4. Evaluate importance

If something is about the long-term goals of the company or the product, it is important. These often go in as features. My team considers whether a bug has an impact on the “tranquility” of a user’s experience as well, and tranquility is a long-term goal of the company. Thus, fixing tranquility bugs often takes precedence over other types of bugs.

Maybe this point belongs under the first tip, “Have rules,” because really, it’s about knowing what drives the company and what the company wants to be in the future. What’s important will look different to each company.

The gradual decline of a lesser-used feature can be important until it becomes urgent if not addressed.

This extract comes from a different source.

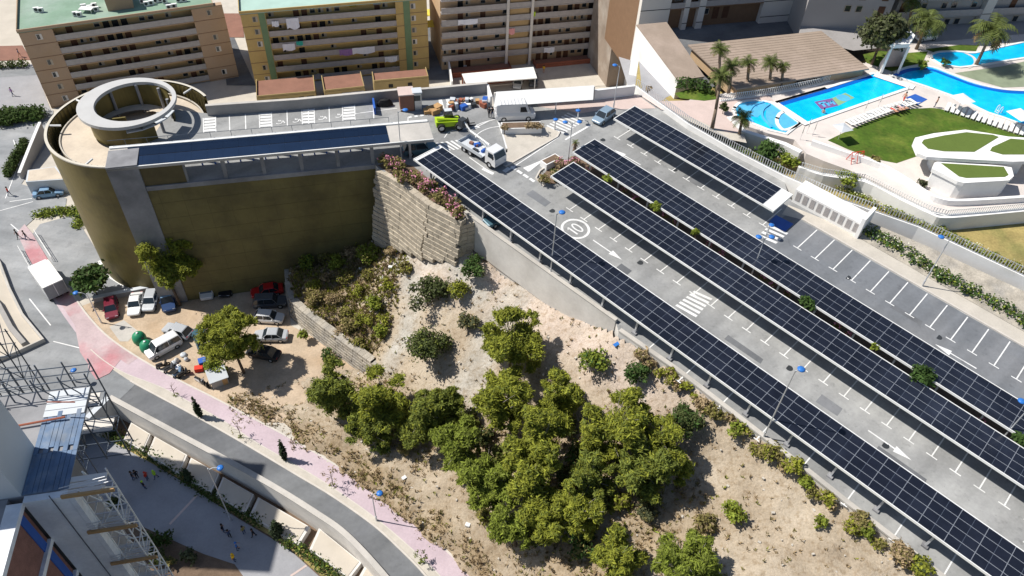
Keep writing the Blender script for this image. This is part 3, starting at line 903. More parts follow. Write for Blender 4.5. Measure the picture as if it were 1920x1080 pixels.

Important bugs need to be addressed so that they don’t become a matter of urgency in the end.

5. Let go (a little)

I reserve a label in Jira: my “QA-list” label. I am the only one who can add or remove it from a bug. These are the bugs that, after triage and evaluation and conversation, I want to be fixed over other bugs. These are often the important bugs rather than the urgent bugs.

When we’re looking for bugs to fix in a release, we pull from my list. And when a dev finds some extra time, they know they can pick from my list. I try to keep it to 20 bugs that are not planned for releases, so the list is manageable and consumable. I set my parameters and then let go of control within those boundaries.

These things have worked for me and my team. I needed a way to get more perspective on a wider range of bugs, and understanding what was important and having conversations around that aspect helped create the process.